Four days on, MoFA remains mum on death of 2 Nepali guards in Afghanistan

Published On: September 6, 2019 06:05 AM NPT By: Republica


KATHMANDU, SEPT 6: Though four days have elapsed since two Nepali security guards working for a private security company were killed in a Taliban attack in Kabul, the capital city of Afghanistan, the Ministry of Foreign Affairs is silent about the tragic incident. The ministry has not issued even a single press release to inform the concerned family members and media about the incident.

Nepali officials working in various organizations including the United Nations have confirmed that two Nepali guards - Krishna Thapa of Chitwan and Chandra Pun of Rolpa - and 14 other Afghans were killed in Kabul on Monday night. One was reportedly killed as the security tower got fully damaged in the attack whereas another was shot in the head while he was out of his work station. Both guards were working for GardaWorld, a Canadian security company.

As of Wednesday evening, neither the foreign ministry nor the Nepali embassies in India and Pakistan, which are assigned to look after Afghanistan affairs, have not issued any press statement on the tragic death of Nepali security workers. Family members have accused them of not taking any prompt initiative to bring back the dead bodies of the deceased.“We have no information about his condition. What we have been briefed is that it takes 10 to 12 days to bring back the dead body if the dead body is to be brought back after a postmortem,” said Krishna Thapa's daughter-in-law Sunita.

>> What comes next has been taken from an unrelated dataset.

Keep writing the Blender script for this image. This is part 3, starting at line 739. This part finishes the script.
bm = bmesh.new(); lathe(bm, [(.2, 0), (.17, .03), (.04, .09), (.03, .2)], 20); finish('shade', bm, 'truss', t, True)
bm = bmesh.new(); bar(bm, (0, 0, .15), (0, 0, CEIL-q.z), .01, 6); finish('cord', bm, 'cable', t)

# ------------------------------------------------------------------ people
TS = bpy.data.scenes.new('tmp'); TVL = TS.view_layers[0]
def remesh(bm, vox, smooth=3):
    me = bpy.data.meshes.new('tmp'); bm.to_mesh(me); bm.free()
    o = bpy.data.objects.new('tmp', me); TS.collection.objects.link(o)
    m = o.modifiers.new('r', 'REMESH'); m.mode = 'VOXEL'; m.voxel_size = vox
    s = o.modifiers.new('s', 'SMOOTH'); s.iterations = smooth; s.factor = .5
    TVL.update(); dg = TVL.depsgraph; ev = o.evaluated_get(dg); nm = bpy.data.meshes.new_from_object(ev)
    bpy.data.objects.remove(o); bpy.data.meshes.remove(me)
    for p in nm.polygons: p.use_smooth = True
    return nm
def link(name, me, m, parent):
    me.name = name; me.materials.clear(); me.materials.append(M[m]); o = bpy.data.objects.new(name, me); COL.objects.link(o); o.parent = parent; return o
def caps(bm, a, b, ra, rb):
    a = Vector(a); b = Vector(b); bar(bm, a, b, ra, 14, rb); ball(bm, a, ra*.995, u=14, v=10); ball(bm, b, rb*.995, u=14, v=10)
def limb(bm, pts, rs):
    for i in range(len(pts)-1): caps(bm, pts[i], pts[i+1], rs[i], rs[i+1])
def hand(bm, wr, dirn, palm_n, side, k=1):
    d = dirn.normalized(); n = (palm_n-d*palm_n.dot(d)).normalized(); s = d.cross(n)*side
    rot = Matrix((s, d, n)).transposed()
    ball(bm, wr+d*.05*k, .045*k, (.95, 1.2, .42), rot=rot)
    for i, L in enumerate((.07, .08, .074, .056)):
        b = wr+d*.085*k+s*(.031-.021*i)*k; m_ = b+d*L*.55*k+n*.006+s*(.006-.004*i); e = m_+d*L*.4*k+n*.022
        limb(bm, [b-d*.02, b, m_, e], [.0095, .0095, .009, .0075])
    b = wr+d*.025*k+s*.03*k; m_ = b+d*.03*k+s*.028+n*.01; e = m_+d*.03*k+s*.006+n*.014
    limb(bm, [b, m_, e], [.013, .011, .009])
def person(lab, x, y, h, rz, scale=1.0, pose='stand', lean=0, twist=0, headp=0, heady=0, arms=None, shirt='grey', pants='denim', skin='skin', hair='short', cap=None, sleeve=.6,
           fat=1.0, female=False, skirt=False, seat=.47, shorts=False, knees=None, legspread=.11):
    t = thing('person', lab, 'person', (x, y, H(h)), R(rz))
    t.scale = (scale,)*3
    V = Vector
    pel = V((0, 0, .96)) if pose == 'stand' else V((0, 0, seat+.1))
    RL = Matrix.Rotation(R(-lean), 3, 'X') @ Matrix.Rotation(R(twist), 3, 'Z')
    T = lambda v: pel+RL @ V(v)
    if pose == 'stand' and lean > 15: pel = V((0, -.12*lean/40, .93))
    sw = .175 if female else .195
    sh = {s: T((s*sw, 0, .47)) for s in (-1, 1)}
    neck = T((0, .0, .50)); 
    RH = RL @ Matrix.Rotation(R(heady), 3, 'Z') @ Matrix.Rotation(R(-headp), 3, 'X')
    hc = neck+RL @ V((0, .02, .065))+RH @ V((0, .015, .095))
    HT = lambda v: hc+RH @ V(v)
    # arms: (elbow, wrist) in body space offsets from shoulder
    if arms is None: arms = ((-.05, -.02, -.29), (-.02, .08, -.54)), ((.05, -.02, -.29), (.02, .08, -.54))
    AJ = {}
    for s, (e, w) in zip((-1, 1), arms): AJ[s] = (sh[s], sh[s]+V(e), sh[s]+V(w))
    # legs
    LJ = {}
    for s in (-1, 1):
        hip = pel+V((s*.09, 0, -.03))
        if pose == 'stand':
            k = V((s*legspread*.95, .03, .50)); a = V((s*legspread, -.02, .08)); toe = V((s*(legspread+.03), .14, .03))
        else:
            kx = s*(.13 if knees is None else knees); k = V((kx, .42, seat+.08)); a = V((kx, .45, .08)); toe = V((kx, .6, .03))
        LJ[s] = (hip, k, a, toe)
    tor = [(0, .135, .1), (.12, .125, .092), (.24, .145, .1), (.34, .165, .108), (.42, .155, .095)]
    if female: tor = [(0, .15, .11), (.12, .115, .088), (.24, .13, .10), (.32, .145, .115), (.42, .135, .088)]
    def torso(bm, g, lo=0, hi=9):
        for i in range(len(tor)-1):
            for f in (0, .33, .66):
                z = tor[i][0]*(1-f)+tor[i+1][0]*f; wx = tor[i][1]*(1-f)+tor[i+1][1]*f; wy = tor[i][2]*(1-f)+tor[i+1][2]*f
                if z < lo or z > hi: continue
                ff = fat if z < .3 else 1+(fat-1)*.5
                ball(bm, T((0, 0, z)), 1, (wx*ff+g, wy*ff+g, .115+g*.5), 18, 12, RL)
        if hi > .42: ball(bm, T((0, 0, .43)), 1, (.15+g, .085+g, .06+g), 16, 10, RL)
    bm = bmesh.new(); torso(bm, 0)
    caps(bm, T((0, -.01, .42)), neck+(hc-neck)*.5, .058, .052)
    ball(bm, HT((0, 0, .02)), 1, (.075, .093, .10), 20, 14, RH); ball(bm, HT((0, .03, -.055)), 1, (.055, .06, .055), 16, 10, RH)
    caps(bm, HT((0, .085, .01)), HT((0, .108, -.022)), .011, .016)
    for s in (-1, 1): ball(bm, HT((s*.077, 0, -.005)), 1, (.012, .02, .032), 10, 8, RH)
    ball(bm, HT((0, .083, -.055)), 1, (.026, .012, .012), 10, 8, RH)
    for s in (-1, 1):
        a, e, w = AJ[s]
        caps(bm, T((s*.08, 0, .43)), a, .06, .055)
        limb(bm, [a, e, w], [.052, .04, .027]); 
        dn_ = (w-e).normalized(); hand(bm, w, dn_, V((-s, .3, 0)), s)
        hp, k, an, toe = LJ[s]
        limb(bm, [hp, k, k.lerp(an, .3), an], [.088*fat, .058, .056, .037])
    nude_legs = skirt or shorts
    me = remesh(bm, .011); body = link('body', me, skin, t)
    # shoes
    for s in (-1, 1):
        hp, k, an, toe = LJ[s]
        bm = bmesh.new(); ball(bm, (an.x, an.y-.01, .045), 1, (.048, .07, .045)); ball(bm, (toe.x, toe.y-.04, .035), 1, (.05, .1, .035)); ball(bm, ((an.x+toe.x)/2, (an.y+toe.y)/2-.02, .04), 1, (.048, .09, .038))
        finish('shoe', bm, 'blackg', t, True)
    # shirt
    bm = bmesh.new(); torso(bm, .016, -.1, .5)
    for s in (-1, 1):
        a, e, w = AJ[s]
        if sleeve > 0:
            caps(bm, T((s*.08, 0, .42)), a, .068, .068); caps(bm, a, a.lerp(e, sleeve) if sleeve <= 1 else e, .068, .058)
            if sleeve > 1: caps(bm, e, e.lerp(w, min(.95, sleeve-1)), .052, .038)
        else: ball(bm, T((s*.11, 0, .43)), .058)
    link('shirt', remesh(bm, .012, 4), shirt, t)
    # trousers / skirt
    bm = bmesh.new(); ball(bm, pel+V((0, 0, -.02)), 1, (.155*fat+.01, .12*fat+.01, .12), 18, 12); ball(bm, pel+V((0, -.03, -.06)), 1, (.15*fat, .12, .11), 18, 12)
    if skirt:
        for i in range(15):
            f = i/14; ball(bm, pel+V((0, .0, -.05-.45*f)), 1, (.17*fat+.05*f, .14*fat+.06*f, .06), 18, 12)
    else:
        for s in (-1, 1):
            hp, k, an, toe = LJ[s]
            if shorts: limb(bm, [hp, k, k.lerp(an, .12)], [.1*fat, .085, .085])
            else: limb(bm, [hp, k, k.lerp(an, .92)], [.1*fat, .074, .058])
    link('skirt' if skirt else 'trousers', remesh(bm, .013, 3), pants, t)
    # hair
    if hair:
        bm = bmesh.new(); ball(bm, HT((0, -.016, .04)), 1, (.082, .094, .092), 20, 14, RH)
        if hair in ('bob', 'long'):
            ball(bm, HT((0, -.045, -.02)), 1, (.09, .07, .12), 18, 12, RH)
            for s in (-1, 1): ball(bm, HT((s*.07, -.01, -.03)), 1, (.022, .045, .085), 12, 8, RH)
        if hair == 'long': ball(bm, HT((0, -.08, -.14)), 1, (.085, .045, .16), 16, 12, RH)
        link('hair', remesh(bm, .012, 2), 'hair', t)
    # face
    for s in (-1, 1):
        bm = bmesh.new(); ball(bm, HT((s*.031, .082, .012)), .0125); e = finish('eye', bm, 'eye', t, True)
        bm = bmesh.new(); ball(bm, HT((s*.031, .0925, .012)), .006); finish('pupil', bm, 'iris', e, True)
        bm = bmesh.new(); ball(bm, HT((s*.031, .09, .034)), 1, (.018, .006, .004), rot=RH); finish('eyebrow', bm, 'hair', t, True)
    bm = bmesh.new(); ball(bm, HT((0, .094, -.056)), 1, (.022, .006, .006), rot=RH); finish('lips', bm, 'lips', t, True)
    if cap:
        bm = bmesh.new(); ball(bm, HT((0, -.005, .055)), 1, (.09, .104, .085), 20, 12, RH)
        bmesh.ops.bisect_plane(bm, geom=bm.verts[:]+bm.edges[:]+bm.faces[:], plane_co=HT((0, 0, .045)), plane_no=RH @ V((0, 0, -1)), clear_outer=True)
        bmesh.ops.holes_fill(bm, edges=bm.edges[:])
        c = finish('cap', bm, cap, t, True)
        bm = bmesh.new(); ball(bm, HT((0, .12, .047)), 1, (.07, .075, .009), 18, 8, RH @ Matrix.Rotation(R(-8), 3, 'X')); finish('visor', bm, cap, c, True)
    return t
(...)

When approached to speak about the condition of the deceased Nepali security guards, foreign ministry officials didn't receive phone calls despite multiple attempts. The ministry's Spokesperson Bharat Raj Paudyal, as well as Assistant Spokesperson Suresh Adhikari, didn't receive phone calls so was the case of Hari Odar, the spokesperson for Nepal's embassy in India.

For the lack of jobs in the country, several retired personnel from the national army, Nepal Army, Indian Army and British Army go to war-torn countries like Iraq, Afghanistan and Syria to work as security guards risking their own lives. They often lose their lives in the course of guarding foreign companies.

In 2016, 14 Nepali security guards working for Sabre International were killed in a suicide bomb attack.